Nuffnang

Friday, May 30, 2014

Lying Smiles and other signs of deception

adopted from 'Emotionomics' by Dan Hill 

The presence of a social smile may simply reveal a degree of enjoyment that falls short of spirited, joyful happiness. Consumers or employees who are pleased with what they’ve received may nevertheless not experience an exalted happiness. That’s because, while their expectations were met, they were not exceeded. How they then respond to being satisfied, but not thrilled, could involve the exhibiting of a social smile. But if there’s pressure to be happy about the raise a boss has just given you, for example, the employee may gamely put a happy face on the situation. Or a prospect put off by a salesperson’s overly aggressive style may exhibit a social smile to hide the fact that the deal is headed south.
 
In those cases, a degree of deception is involved. And later on, the manager or salesperson may wish he or she had been able to tell from the other party’s facial expressions that the end was near. But alas, there is no one muscle movement that categorically reveals deception.
 
What better example for deceit than the classic clown face?
 
Painted to look like it’s always full of smiles, one glance beneath the makeup can dispel the myth of continuous merriment.
 
Facial coding does much the same thing by gleaning true, unfiltered, positive or negative emotional reactions.
 
Bear in mind that while Adolf Hitler practised his speeches in front of a mirror to test his accompanying expressions, most of us aren’t that deliberate. All of us can adequately guard against ‘two-faced’ people whose smiles aren’t the real thing by being alert to a few, basic situations
or patterns.
 
In particular, be alert to a polite, masking smile in situations where:
 
  • It doesn’t involve the whole face. The cheeks will lie flat and still and the eyes don’t narrow as they do during a genuine smile.
  • It lingers too long. A true smile tends to fade around the four-second mark. A false smile may run from five to ten seconds.
  • It has odd timing. A deceitful smile tends to start or end too abruptly or arrive too early or late. A smile may also be deceitful if what the person is saying and the expression are out of sync.
  • It’s asymmetrical and much more pronounced on just one side of the face. That happens because the smile is likely to have been consciously delivered.
  • Finally, watch out for smiles given when the person’s face hints of other, darker emotions at or near the same time. In a case of mixed signals like happiness and anger, be careful not to discount the anger on display.

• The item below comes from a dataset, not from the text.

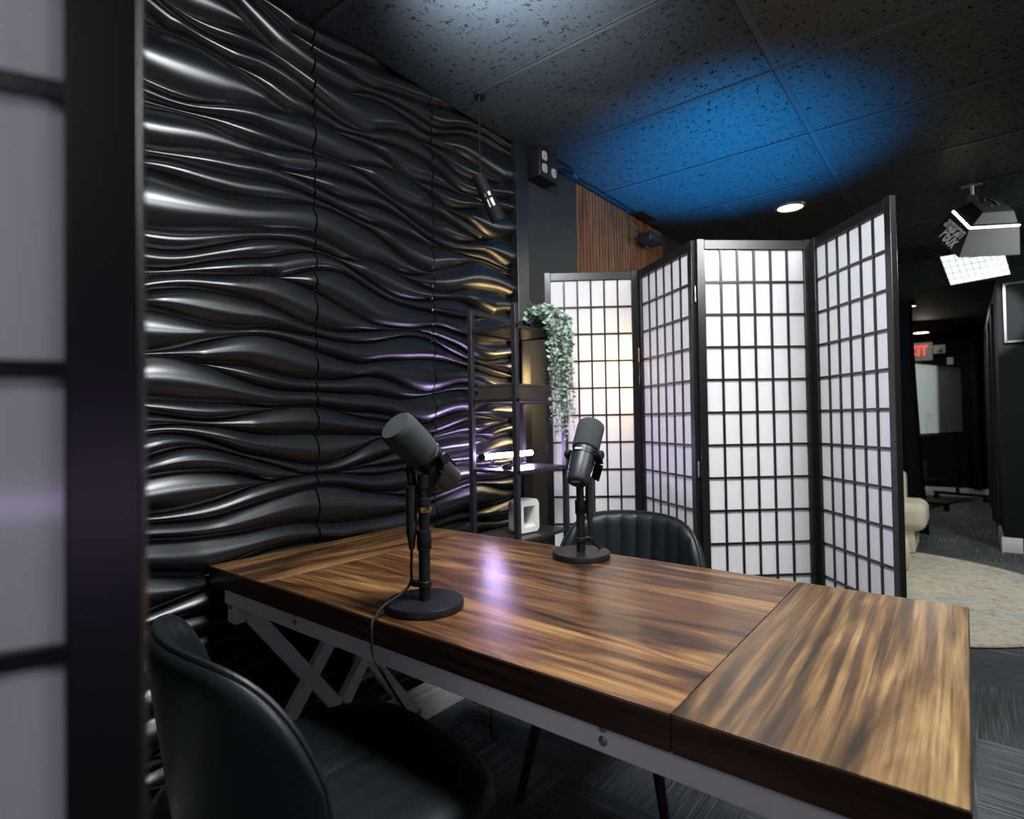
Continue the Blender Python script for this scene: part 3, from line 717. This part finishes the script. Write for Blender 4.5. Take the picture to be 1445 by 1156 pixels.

That last description of a deceitful smile involves what Ekman (1992) calls ‘leakage’. Basically, it amounts to unintended, fleeting glimpses of what the person is really feeling. On a related note, a micro-expression may happen because of ‘squelches’. These occur when a person interrupts his or her natural expression, usually to cover up a negative feeling with a smile. The squelch is something skilled politicians the world over attempt to master.